His 150th anniversary is as good a time as any for readers to rediscover just how various and interesting a man Tagore was.

 

May 5, 2012

Conversation about this article

1: Baldev Singh (Bradford, United Kingdom), May 05, 2012, 11:59 AM.

I was lucky enough to visit the annual fair at Shantiniketan as a young lad whilst in Bengal and was pleasantly surprised to be told about the poem written by Tagore about Guru Tegh Bahadar' sacrifice and martyrdom!

2: Kanwal Prakash Singh (Indianapolis, Indiana, U.S.A.), May 05, 2012, 2:52 PM.

Rabindranath Tagore was a multi-faceted genius and a rare gift to humanity. We witness his amazing humanity in his universally-acclaimed poem from his book of songs, Gitanjali (for which he won the Nobel Prize in Literature in 1913) in which he challenged all generations to strive and create a world: "Where the mind is without fear and the head is held high; where knowledge is free ... into that haven of freedom let my country awake." A century later, that dream eludes countless millions across our globe. When asked to write a Universal Anthem for all nations and humanity, Rabindranath Tagore, a learned scholar and rare enlightened soul, offered that it has already been written for the entire Cosmos by Guru Nanak: "gagan mein thaal rav chund deepak banay tarika mundala junuk moti. Rabindranath visited the sacred Sikh shrines and wrote moving poems about the Sikh Gurus and the legendary valor of Sikh heroes. Rabindranath was not just a man of letters, he was, as the author reminds us, a "myriad minded" renaissance man. Another author, witnessing his incredible excellence and dazzling brilliance, described him as the "Sun of India." Such wisdom must not be relegated to the dusty shelves of libraries or the dustbins of history "as a has been." Rabindranath's songs and philanthropy, music and moving devotional poetry, humanitarianism and celebrations of other cultures, are a living monument and invitation to find our own soul. His timeless wisdom give us pause; his prayers offer us moving inspiration and a friendly jolt. Rabindranath Tagore's 151st Birthday is not too late to celebrate his life and legacy, if not national organizations in India, England, or U.S.A., then how about each one us offering our individual or collective salutation to this great man and his lasting legacy that adds an immeasurable richness to global literary heritage and the universal spirit.

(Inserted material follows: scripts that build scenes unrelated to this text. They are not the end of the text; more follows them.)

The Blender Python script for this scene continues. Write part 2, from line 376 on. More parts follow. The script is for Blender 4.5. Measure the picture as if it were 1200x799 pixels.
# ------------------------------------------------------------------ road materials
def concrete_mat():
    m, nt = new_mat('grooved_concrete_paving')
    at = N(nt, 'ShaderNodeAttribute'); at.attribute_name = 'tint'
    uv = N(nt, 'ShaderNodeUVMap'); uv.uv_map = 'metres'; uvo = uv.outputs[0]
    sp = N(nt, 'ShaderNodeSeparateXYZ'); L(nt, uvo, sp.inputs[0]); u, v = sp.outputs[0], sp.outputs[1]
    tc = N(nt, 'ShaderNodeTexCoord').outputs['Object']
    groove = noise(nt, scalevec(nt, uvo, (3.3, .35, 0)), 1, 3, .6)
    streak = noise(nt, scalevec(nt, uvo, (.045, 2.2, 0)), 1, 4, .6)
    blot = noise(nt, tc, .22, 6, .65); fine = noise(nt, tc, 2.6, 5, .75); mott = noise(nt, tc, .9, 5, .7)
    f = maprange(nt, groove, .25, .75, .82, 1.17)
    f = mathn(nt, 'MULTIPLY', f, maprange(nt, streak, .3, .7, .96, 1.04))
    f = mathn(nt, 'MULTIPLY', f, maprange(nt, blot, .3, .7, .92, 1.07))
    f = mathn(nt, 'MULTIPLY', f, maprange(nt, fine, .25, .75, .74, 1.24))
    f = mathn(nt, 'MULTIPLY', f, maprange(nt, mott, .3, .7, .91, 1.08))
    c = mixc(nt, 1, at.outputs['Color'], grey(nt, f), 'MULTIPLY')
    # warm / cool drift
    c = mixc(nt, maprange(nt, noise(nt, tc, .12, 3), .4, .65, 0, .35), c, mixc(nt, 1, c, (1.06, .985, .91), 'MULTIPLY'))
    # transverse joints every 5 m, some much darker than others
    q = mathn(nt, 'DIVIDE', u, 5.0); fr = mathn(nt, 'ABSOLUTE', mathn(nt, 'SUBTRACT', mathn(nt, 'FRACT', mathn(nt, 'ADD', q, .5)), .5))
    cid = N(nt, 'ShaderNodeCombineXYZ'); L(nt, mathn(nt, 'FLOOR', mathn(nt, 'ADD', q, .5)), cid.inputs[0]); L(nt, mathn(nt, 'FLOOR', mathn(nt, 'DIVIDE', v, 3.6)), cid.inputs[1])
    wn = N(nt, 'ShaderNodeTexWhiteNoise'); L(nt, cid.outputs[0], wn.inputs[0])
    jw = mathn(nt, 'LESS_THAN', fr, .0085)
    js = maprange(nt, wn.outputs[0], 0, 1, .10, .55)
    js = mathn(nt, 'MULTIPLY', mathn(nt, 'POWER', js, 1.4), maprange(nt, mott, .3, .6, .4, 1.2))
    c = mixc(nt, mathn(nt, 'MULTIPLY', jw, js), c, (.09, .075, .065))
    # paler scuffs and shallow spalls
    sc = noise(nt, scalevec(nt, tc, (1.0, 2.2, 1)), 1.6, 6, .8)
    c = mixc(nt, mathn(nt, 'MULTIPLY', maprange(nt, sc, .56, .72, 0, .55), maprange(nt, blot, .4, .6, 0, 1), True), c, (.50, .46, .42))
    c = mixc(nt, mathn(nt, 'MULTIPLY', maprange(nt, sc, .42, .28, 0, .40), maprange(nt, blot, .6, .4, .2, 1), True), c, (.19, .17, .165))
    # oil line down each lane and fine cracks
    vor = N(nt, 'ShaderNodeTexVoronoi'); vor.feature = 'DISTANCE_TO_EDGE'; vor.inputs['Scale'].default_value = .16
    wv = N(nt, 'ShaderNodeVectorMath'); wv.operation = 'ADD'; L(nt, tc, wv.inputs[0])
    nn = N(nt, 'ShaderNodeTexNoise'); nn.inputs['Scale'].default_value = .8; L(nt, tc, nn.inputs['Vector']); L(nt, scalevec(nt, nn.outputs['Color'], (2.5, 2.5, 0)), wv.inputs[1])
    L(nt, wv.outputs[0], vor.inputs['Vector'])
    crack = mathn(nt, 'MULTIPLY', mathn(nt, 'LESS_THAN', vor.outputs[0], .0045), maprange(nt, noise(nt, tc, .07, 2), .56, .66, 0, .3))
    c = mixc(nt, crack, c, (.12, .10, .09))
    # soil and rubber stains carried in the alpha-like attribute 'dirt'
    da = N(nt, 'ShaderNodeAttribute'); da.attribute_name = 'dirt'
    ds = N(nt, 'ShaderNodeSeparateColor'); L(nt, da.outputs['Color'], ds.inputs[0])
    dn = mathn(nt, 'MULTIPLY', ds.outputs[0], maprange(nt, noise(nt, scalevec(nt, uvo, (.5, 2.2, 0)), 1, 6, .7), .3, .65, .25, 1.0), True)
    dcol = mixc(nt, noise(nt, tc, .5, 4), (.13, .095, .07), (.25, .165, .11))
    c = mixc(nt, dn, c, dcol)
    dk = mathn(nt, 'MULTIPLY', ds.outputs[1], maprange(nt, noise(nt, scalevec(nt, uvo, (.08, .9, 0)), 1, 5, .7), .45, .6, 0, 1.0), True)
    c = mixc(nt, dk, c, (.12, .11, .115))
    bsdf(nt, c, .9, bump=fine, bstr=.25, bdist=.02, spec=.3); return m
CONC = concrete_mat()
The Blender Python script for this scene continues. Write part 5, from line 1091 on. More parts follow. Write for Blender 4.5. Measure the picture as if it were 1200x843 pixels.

3: Raj (Canada), May 05, 2012, 5:51 PM.

Tagore was the real "Mahatma", not Gandhi. They were contemporaries, but Tagore never endorsed Gandhi.

4: Karamjit Kaur Virk (Chicago, Illinois, U.S.A.), May 05, 2012, 10:43 PM.

Back in 1995 at a bookstore, I randomly picked up a book, "Collected Poems and Plays" by Tagore and sat down to browse through it. I was completely mesmerized for the next four or so hours, nothing else existed except the beautiful and rich words piercing and elevating my soul. There are so many pages earmarked as favorites and I always look forward to reading and re-reading these little masterpieces.

5: Sukhindarpal Singh (Penang, Malaysia), May 06, 2012, 5:09 AM.

Tagore's Ode to Bhai Taru Singh's martyrdom moves me whenever I read it.